A reitora, PhD em ciências políticas, participou de evento do MIT na semana passada, em São Paulo, onde se discutiu o Futuro do Trabalho e conversou com o Valor. Embora o MIT seja uma universidades de ponta, responsável pelo desenvolvimento de boa parte da tecnologia que está mudando o cenário do trabalho no mundo, a instituição reconhece que é também de sua responsabilidade trazer os jovens para uma discussão mais ética e social dos efeitos desses avanços sobre a humanidade. “Não podemos criar tecnologias sem pensar o lado negativo. A ética não é uma maneira de julgar o que é certo ou errado. Só sei que vamos precisar muito dela no século XXI”, afirma.

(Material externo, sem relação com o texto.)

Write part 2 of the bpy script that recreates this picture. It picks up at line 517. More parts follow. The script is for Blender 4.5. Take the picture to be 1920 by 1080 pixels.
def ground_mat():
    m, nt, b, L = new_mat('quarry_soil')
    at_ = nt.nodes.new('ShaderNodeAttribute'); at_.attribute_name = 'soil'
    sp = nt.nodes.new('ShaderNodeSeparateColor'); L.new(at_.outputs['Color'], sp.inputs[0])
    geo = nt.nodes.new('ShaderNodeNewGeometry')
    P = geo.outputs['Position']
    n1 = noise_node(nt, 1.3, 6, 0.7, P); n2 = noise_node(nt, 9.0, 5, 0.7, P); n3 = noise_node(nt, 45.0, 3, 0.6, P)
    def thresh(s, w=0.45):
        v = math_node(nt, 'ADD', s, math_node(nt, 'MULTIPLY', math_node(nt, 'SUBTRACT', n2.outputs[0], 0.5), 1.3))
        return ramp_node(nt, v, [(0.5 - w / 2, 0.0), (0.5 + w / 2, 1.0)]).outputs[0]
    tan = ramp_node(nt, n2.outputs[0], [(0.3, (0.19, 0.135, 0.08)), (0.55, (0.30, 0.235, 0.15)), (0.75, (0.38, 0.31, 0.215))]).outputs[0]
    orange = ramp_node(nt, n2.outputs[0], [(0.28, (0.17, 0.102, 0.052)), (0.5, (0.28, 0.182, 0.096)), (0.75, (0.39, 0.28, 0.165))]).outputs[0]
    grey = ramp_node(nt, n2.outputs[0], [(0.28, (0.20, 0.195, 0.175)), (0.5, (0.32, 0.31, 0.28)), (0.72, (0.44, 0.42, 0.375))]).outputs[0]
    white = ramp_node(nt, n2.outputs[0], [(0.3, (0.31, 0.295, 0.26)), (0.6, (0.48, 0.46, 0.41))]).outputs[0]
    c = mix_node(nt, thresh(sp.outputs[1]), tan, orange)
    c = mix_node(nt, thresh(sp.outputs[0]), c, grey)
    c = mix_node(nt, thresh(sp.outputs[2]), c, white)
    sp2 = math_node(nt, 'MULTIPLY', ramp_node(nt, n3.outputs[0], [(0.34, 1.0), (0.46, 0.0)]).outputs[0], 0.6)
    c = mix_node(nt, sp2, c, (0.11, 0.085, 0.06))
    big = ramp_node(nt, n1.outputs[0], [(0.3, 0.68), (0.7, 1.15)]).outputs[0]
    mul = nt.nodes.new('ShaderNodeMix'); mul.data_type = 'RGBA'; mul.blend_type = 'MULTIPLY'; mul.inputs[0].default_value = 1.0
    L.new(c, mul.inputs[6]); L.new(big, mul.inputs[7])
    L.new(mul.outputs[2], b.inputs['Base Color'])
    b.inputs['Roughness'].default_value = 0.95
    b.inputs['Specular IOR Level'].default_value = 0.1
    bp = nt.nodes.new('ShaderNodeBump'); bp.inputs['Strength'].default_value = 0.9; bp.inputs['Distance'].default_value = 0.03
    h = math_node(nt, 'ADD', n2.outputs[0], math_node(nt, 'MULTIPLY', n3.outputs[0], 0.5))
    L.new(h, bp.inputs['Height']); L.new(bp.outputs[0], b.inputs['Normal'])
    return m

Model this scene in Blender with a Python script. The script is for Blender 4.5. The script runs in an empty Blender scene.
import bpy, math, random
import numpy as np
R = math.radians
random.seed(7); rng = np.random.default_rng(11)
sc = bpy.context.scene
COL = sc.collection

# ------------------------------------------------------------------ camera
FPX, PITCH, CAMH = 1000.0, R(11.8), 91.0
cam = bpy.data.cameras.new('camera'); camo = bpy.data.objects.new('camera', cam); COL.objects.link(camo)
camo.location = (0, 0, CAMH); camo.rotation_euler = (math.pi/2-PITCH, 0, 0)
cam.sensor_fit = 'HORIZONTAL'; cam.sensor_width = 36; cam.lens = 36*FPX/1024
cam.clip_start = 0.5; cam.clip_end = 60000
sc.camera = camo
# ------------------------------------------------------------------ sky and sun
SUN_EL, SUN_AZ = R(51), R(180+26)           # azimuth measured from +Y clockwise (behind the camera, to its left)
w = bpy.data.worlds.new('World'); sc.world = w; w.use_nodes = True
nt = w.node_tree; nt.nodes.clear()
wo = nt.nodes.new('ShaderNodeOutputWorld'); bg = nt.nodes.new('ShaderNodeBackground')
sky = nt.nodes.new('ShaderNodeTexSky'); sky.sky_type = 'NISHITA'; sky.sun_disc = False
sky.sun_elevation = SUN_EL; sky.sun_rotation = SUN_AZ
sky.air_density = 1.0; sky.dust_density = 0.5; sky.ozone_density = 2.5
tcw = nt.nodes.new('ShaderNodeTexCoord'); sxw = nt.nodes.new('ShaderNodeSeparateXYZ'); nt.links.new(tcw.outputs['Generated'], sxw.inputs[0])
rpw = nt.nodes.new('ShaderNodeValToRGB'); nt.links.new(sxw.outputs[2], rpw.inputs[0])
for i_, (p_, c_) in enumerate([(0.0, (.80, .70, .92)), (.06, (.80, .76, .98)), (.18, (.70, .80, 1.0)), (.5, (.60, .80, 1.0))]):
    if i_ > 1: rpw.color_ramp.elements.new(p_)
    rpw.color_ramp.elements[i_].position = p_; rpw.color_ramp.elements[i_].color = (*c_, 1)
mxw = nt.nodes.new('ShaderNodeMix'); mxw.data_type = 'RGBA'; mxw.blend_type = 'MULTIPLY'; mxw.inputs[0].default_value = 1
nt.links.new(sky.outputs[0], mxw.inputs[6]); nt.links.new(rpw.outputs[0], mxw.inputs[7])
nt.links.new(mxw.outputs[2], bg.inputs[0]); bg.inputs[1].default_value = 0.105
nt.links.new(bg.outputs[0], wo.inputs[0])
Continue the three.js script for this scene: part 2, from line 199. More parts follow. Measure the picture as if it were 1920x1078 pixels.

Em sua escola, Melissa diz que o maior desafio hoje é combinar os programas de ciências humanas com o aprendizado de tecnologia. “Os alunos podem usar a habilidade digital para ler os livros de uma maneira diferente, mas o conteúdo dever ser a literatura. Nunca vamos desistir dos livros”, afirma. Ela diz que, mesmo os profissionais mais técnicos, se quiserem de fato aprender o que precisam para lidar com os humanos, vão ter que ler. “A literatura vai fazer isso acontecer.”
Esse olhar mais abrangente sobre o que significa a entrada dos computadores e das inteligências artificiais em nossas vidas e sociedade é o que o MIT vem investigando em várias frentes. Uma delas é o projeto MIT Task Force on the Work of the Future. Criado em 2018, Melissa conta que o objetivo é juntar especialistas, de diversas áreas, para ajudar a inventar o futuro “de uma maneira proativa e pensativa.” Ela conta que existem quatro pilares de pesquisas sendo explorados por esse grupo para avaliar as capacidades tecnológicas versus as habilidades complementares dos trabalhadores humanos.
“Queremos saber as implicações para instituições, empresas, indústrias e comunidades, incorporando o contexto local e as diferenças nacionais”, explica. Ela diz que estão sendo analisadas experiências relacionadas a adoção de tecnologias avançadas de fabricação e sua relação com o treinamento de novas habilidades para a força de trabalho no Brasil, China, Quênia, Alemanha e Suécia. “Queremos incluir também a Malásia, Portugal e Rússia”, diz.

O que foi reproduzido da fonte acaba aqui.